Copy down all of the data underneath, exactly as shown.

----------------

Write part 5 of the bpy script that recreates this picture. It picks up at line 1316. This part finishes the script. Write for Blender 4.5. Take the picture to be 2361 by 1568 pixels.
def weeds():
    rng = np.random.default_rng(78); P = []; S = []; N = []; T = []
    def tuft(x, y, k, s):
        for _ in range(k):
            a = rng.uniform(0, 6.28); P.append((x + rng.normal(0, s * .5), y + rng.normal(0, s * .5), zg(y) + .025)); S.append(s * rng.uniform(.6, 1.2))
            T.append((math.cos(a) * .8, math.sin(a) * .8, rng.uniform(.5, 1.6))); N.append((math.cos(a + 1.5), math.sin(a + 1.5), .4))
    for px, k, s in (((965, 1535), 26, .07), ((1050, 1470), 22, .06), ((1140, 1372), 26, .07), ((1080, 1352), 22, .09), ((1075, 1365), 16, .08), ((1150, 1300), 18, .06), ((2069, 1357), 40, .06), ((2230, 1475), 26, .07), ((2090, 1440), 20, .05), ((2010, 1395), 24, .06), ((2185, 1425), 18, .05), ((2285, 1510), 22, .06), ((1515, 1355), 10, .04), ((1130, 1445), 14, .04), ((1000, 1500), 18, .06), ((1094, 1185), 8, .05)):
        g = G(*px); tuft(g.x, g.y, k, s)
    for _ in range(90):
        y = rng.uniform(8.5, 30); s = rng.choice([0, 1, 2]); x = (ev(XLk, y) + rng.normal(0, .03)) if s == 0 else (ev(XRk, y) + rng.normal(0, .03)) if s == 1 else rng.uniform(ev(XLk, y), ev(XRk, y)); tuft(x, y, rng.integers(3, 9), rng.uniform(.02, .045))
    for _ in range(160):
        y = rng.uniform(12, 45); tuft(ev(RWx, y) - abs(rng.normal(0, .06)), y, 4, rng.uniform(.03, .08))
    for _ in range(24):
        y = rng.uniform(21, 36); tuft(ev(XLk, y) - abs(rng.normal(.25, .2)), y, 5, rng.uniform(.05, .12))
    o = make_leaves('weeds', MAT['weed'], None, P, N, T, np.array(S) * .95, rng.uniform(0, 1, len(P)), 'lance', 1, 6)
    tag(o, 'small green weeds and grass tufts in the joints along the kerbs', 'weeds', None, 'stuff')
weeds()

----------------

> Full output
Write part 5 of the bpy script that recreates this picture. It picks up at line 1316. This part finishes the script. Write for Blender 4.5. Take the picture to be 2361 by 1568 pixels.
def weeds():
    rng = np.random.default_rng(78); P = []; S = []; N = []; T = []
    def tuft(x, y, k, s):
        for _ in range(k):
            a = rng.uniform(0, 6.28); P.append((x + rng.normal(0, s * .5), y + rng.normal(0, s * .5), zg(y) + .025)); S.append(s * rng.uniform(.6, 1.2))
            T.append((math.cos(a) * .8, math.sin(a) * .8, rng.uniform(.5, 1.6))); N.append((math.cos(a + 1.5), math.sin(a + 1.5), .4))
    for px, k, s in (((965, 1535), 26, .07), ((1050, 1470), 22, .06), ((1140, 1372), 26, .07), ((1080, 1352), 22, .09), ((1075, 1365), 16, .08), ((1150, 1300), 18, .06), ((2069, 1357), 40, .06), ((2230, 1475), 26, .07), ((2090, 1440), 20, .05), ((2010, 1395), 24, .06), ((2185, 1425), 18, .05), ((2285, 1510), 22, .06), ((1515, 1355), 10, .04), ((1130, 1445), 14, .04), ((1000, 1500), 18, .06), ((1094, 1185), 8, .05)):
        g = G(*px); tuft(g.x, g.y, k, s)
    for _ in range(90):
        y = rng.uniform(8.5, 30); s = rng.choice([0, 1, 2]); x = (ev(XLk, y) + rng.normal(0, .03)) if s == 0 else (ev(XRk, y) + rng.normal(0, .03)) if s == 1 else rng.uniform(ev(XLk, y), ev(XRk, y)); tuft(x, y, rng.integers(3, 9), rng.uniform(.02, .045))
    for _ in range(160):
        y = rng.uniform(12, 45); tuft(ev(RWx, y) - abs(rng.normal(0, .06)), y, 4, rng.uniform(.03, .08))
    for _ in range(24):
        y = rng.uniform(21, 36); tuft(ev(XLk, y) - abs(rng.normal(.25, .2)), y, 5, rng.uniform(.05, .12))
    o = make_leaves('weeds', MAT['weed'], None, P, N, T, np.array(S) * .95, rng.uniform(0, 1, len(P)), 'lance', 1, 6)
    tag(o, 'small green weeds and grass tufts in the joints along the kerbs', 'weeds', None, 'stuff')
weeds()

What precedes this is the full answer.